1.      God’s prophet pronounced a “Woe” of judgment on Nineveh as a city of bloodshed full of lies and plunder, never without victims, Nahum 3:1.  The Assyrians were known for deceiving their victims as seen in 2 Kings 18:31 when the Assyrian official Rabshakeh falsely promised the people of Jerusalem that if they surrendered to him, they would eat of their own vine and his own fig tree in peace when in reality the Assyrians would subjugate and torture many of them to death. (Ibid., p. 1502)

2.      Accordingly, Nineveh would hear the crack of whips, the clatter of chariot wheels, the galloping of horses with jolting chariots with a charging cavalry with flashing swords and glittering spears producing many casualties and piles of corpses without number, and people stumbling over the corpses as the enemy Babylonians and Medes invaded the city, Nahum 3:2-3.

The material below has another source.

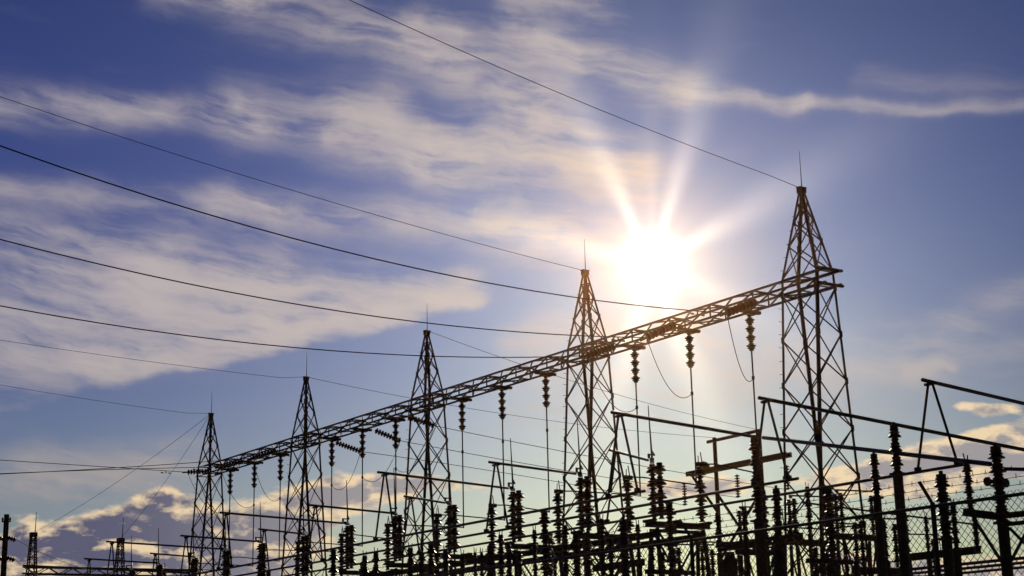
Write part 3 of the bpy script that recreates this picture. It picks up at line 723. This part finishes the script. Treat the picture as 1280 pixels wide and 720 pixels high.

C.    God would punish Nineveh for her use of witchcraft and sorcery to enslave and defeat nations, Nahum 3:4-7:

1.      The men of Nineveh had lusted for power like the lusting of a harlot, so they would lure other nations to come under their control, using witchcraft and sorcery to try to influence other nations and predict the future so as to dominate and subjugate other nations, Nahum 3:4; Ibid.

2.      Witchcraft and sorcery, often associated with the practice of trafficking with demons, was the ultimate form of spiritual adultery in God’s eyes, so for such sins, God said that He was against Nineveh, that He would figuratively lift up the figurative harlot’s skirts over her face to expose her nakedness to the nations she had afflicted to her shame, Nahum 3:5.  God would then pelt her with filth, treating her with contempt, making her a spectacle so that all who saw her would flee from her and say, “Nineveh is in ruins – who will mourn for her?”  There would be no one left to comfort the utterly destroyed city, Nahum 3:6-7.


Lesson: God was completely justified in allowing the Babylonians and Medes to devastate Nineveh, for (1) its inhabitants had proudly, viciously murdered many people of the surrounding nations in violation of the Noahic Covenant, (2) it had deceived other people groups to entrap them for plunder and murder and (3) it had resorted to the most heinous form of spiritual adultery by trafficking with demons to enslave and defeat other nations.


Application: (1) God’s great grace was seen in His desire to evangelize Nineveh in Jonah’s day when it was a city of great, cruel murder, deception, plunder, and trafficking with demons.  (2) Yet, God’s great righteousness was also seen in His willingness utterly to destroy Nineveh to its shame before other onlooking nations when she turned from Him back to her sins.  (3) Since we relate to a God who has INFINITE attributes, may we REVERE Him and depart from sin!  (4) May we especially avoid (a) hatred, a form of murder (1 John 3:15), (b) lying and deceiving others, (c) coveting what belongs to others, (d) and resorting to any form of idolatry where we rely on some entity besides God for fulfillment, for these sins practiced to the extreme led to Nineveh’s great fall!